Episode 5 excels as our separate storylines converge, painting a portrait of the looming threat in future episodes. The best parts of the episode — as with the season thus far — are the remarkable scenes centering on Kiowa Gordon’s Chee, as he struggles with demons he thought he had long laid to rest.
We pick up with Joe waking up in a box truck, the two white males who assaulted him hovering above. He tries to explain who he is, but they don’t listen and leave him on the side of the road. It isn’t until later that they learn the two men are FBI agents working a case. Agent Shaw, Jim’s former colleague, and Agent Wells are working to close a case against a notorious drug trafficker, McNair. With his trial in a few weeks, eyewitnesses are disappearing. One of those witnesses was Albert Gorman.
The feds initially refuse to exchange notes, but when Joe mentions the woman in the green van, Shaw takes notice. His colleague, Ken Upchurch, was found dead in his garage of an apparent suicide. But they know it was a hit carried out by Irene from McNair’s orders. Joe promises that if they prove she was Upchurch’s killer, then the FBI will assist in finding Billie.
Meanwhile, Billie has found solace with Leroy’s girlfriend.
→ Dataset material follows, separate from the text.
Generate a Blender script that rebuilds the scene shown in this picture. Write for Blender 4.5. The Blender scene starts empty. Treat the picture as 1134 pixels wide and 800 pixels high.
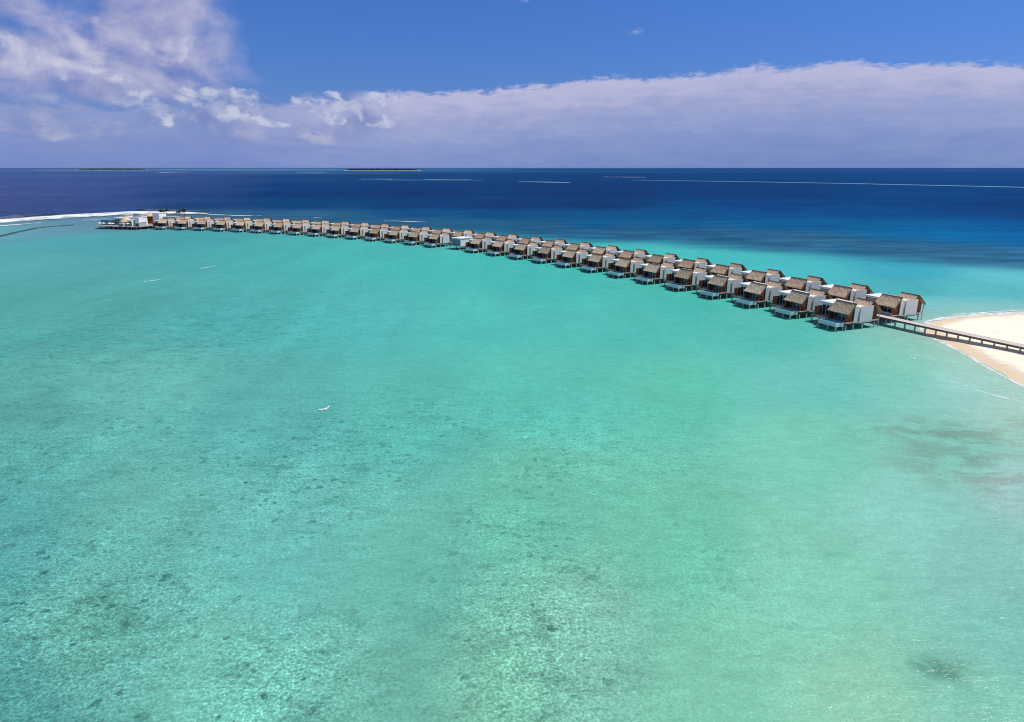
import bpy, bmesh, math, random
import numpy as np
from mathutils import Vector, Matrix, noise as mnoise
random.seed(7); np.random.seed(7)
S = bpy.context.scene
COL = S.collection
R = math.radians

# ------------------------------------------------------------------ camera
CAM_H = 45.0; FPX = 730.0; W, H = 1134.0, 800.0; HOR = 186.0
PITCH = math.atan((H/2-HOR)/FPX)
cam = bpy.data.cameras.new('camera'); camo = bpy.data.objects.new('camera', cam); COL.objects.link(camo)
camo.location = (0, 0, CAM_H); camo.rotation_euler = (math.pi/2-PITCH, 0, 0)
cam.sensor_width = 36; cam.lens = 36*FPX/W; cam.clip_start = 1; cam.clip_end = 900000
S.camera = camo

def ground(px, py, z=0.):
    """survey helper: where the photograph's pixel meets the height z"""
    u = (px-W/2)/FPX; v = (py-H/2)/FPX
    dn = math.sin(PITCH)+v*math.cos(PITCH); t = (CAM_H-z)/dn
    return (u*t, (math.cos(PITCH)-v*math.sin(PITCH))*t)

def lin(c): 
    return tuple((x/255/12.92 if x/255 <= .04045 else ((x/255+.055)/1.055)**2.4) for x in c)

# ------------------------------------------------------------------ render look
S.view_settings.view_transform = 'Standard'; S.view_settings.look = 'None'
S.view_settings.exposure = 0; S.view_settings.gamma = 1
S.cycles.filter_width = 1.1; S.cycles.max_bounces = 6; S.cycles.transparent_max_bounces = 16
S.cycles.sample_clamp_indirect = 3; S.cycles.sample_clamp_direct = 12

SUN_EL = R(57); SUN_H = Vector((0.97, 0.08)).normalized()
sl = bpy.data.lights.new('sun', 'SUN'); sl.energy = 4.0; sl.angle = R(.53); sl.color = (1, .955, .88)
so = bpy.data.objects.new('sun', sl); COL.objects.link(so)
sd = Vector((SUN_H.x*math.cos(SUN_EL), SUN_H.y*math.cos(SUN_EL), math.sin(SUN_EL)))
so.rotation_euler = sd.to_track_quat('Z', 'Y').to_euler(); so.location = (100, 0, 200)

# ------------------------------------------------------------------ node helpers
class NT:
    def __init__(s, tree): s.t = tree; s.n = tree.nodes; s.l = tree.links
    def new(s, typ, **kw):
        nd = s.n.new(typ)
        for k, v in kw.items(): setattr(nd, k, v)
        return nd
    def put(s, sock, v):
        if isinstance(v, bpy.types.NodeSocket): s.l.new(v, sock)
        elif v is not None:
            if sock.type == 'RGBA' and len(v) == 3: v = (*v, 1)
            sock.default_value = v
    def m(s, op, a, b=None, c=None, clamp=False):
        nd = s.new('ShaderNodeMath', operation=op); nd.use_clamp = clamp
        for i, v in enumerate((a, b, c)):
            if v is not None: s.put(nd.inputs[i], v)
        return nd.outputs[0]
    def add(s, a, b): return s.m('ADD', a, b)
    def sub(s, a, b): return s.m('SUBTRACT', a, b)
    def mul(s, a, b): return s.m('MULTIPLY', a, b)
    def ss(s, v, a, b, lo=0., hi=1.):
        nd = s.new('ShaderNodeMapRange', interpolation_type='SMOOTHSTEP')
        for i, x in zip((0, 1, 2, 3, 4), (v, a, b, lo, hi)): s.put(nd.inputs[i], x)
        return nd.outputs[0]
    def mr(s, v, a, b, lo=0., hi=1.):
        nd = s.new('ShaderNodeMapRange')
        for i, x in zip((0, 1, 2, 3, 4), (v, a, b, lo, hi)): s.put(nd.inputs[i], x)
        return nd.outputs[0]
    def mix(s, f, a, b, mode='MIX'):
        nd = s.new('ShaderNodeMix', data_type='RGBA', blend_type=mode)
        s.put(nd.inputs[0], f); s.put(nd.inputs[6], a); s.put(nd.inputs[7], b)
        return nd.outputs[2]
    def map(s, vec, sc=(1, 1, 1), rot=(0, 0, 0), loc=(0, 0, 0)):
        nd = s.new('ShaderNodeMapping'); s.put(nd.inputs[0], vec)
        nd.inputs[1].default_value = loc; nd.inputs[2].default_value = rot; nd.inputs[3].default_value = sc
        return nd.outputs[0]
    def noise(s, vec, scale, detail=3, rough=.55, dist=0, dims='3D'):
        nd = s.new('ShaderNodeTexNoise', noise_dimensions=dims)
        s.put(nd.inputs['Vector'], vec); nd.inputs['Scale'].default_value = scale
        nd.inputs['Detail'].default_value = detail; nd.inputs['Roughness'].default_value = rough
        nd.inputs['Distortion'].default_value = dist
        return nd.outputs[0]
    def xyz(s, x, y, z=0.):
        nd = s.new('ShaderNodeCombineXYZ')
        for i, v in enumerate((x, y, z)): s.put(nd.inputs[i], v)
        return nd.outputs[0]
    def sep(s, v):
        nd = s.new('ShaderNodeSeparateXYZ'); s.put(nd.inputs[0], v); return nd.outputs
    def curve(s, v, pts):
        nd = s.new('ShaderNodeFloatCurve'); c = nd.mapping.curves[0]
        while len(c.points) < len(pts): c.points.new(.5, .5)
        for p, q in zip(c.points, pts): p.location = q; p.handle_type = 'AUTO'
        nd.mapping.update(); s.put(nd.inputs[1], v); return nd.outputs[0]

def mat(name):
    m = bpy.data.materials.new(name); m.use_nodes = True
    t = NT(m.node_tree); b = t.n['Principled BSDF']; out = t.n['Material Output']
    return m, t, b, out

def bump(t, height, strength, dist=.1):
    nd = t.new('ShaderNodeBump'); t.put(nd.inputs['Height'], height)
    nd.inputs['Strength'].default_value = strength; nd.inputs['Distance'].default_value = dist
    return nd.outputs[0]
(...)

Bored in her apartment, she finds some old pictures of Leroy’s grandmother with two female relatives. Suddenly, she begins crying as she thinks one of the women is her mother, who she was told died when she was young.
As Bern and Joe work with Shaw, Chee opts to return undercover as Mike Garcia, reuniting with Sonny. The unpredictable man takes Mike on a run across the city. After being recognized by an elderly woman, Jim evades suspicion and joins Sonny at The Pink Carousel, a strip club where Sonny has to handle business. As Jim has a heart-to-heart with a dancer, Sonny races from the back, a rain of bullets behind him. He’s hit as they escape.
Once safe, Jim tends to Sonny’s wound until he falls asleep. While out cold, Jim snoops around and finds an address book listing Leroy’s possible location. Later, we see Jim enter Leroy’s apartment through the window. As he stumbles on a stash of old pictures, he feels a sharp pain from his wound and hallucinates someone gasping for air underneath a wool blanket. As quickly as it started, the hallucination ends, and Jim sees Sonny with a shotgun to his face, demanding to know his true identity.
This episode was decent, as more of the mystery became clear. Gordon continues being the shining standout as viewers explore his complicated history. Gordon’s character represents the struggle assimilation poses for Indigenous and other marginalized communities in the United States. His career with the FBI was supposed to be a shining moment for him, but he’s realizing his chase for success was only an evasion tactic from the trauma he suffered as a youth, and later in losing his mother.